Deseret News reports on debate about the existence of an Oath of Vengeance.

Dec 7, 1889
News (traditional)
Henry W. Lawrence
Scribed Summary

"'Mormons and Citizenship,'" Deseret Weekly 39 no. 24 (December 7, 1889):13, 14-15, 17

Deseret Weekly
E. L. T. Harrison, Robert N. Baskin, Henry W. Lawrence
Reading Public

[Henry W, Lawrence] says the Endowment oath was taken with uplifted hand, to avenge the blood of the Prophets Joseph and Hyrum Smith, to teach it to their children. I say no one who is sincere in this is not antagonistic to the government. Their witnesses have sworn that in the Endowment House the government was not mentioned or referred to; so does Henry W. Lawrence. There was no need for them to mention the government. When they were asked what did occur, they declined to state. Dr. Richards said there was anointing of the arm to be strong to avenge the blood of the Prophets when required. This means that they are to obey the counsels of the Priesthood. Will the court say that anyone who takes a covenant of that kind is fit for citizenship? We say that a member of an organization that requires of any of its members any such an oath should be excluded from citizenship—that he should have no voice in the government . . .

Then [LeGrand Young] said there was a covenant for the avenging of the blood of the Prophets, but that the government was not referred to. His is an emphatic denial that there is any oath of avenging the blood of the Prophets on this nation. The other side say that the government was meant. That is the first time that the government has been charged with being responsible for the murder of Joseph and Hyrum Smith, and I say the charge is false. The government is not and was not responsible. The deed was done by [15] base assassins who should have been punished, and the government never instigated or committed the crime or approved of it . . . I will mention another witness who said there was nothing that was incompatible with citizenship in the Endowments, that there was no covenant to obey the Priesthood; that there was no covenant to avenge the blood of the Prophets; that there was no reference to the government, by inference or otherwise; and that man is E.L.T. Harrison . . . It has been urged that a prayer to avenge the blood of the Prophets is antagonistic to the government. But the answer to this is that not an intelligent man understood that he was to take any part in it—that there was anything objectionable in it. Again I refer to the reason for Mr. Lawrence leaving the Church—that it had no connection with the Endowment House, but it was because of his attachment for certain friends in a question about temporal affairs . . .
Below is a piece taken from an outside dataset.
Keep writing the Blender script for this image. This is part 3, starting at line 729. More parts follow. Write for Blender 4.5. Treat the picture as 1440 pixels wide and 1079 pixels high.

[Robert N. Baskin] referred to blood atonement and said it must be a doctrine of the Church. He declared that apostasy from the Church was punishable by death. There was no doubt that there was a covenant to avenge the blood of the Prophets, and to teach their children to do so. Baskin said this avenging must mean the nation referred to as the nation that had persecuted the Saints. The government may not be mentioned in the Endowment ceremonies, but it is meant. It would be a gross violation of the law to admit a member of the Church to citizenship.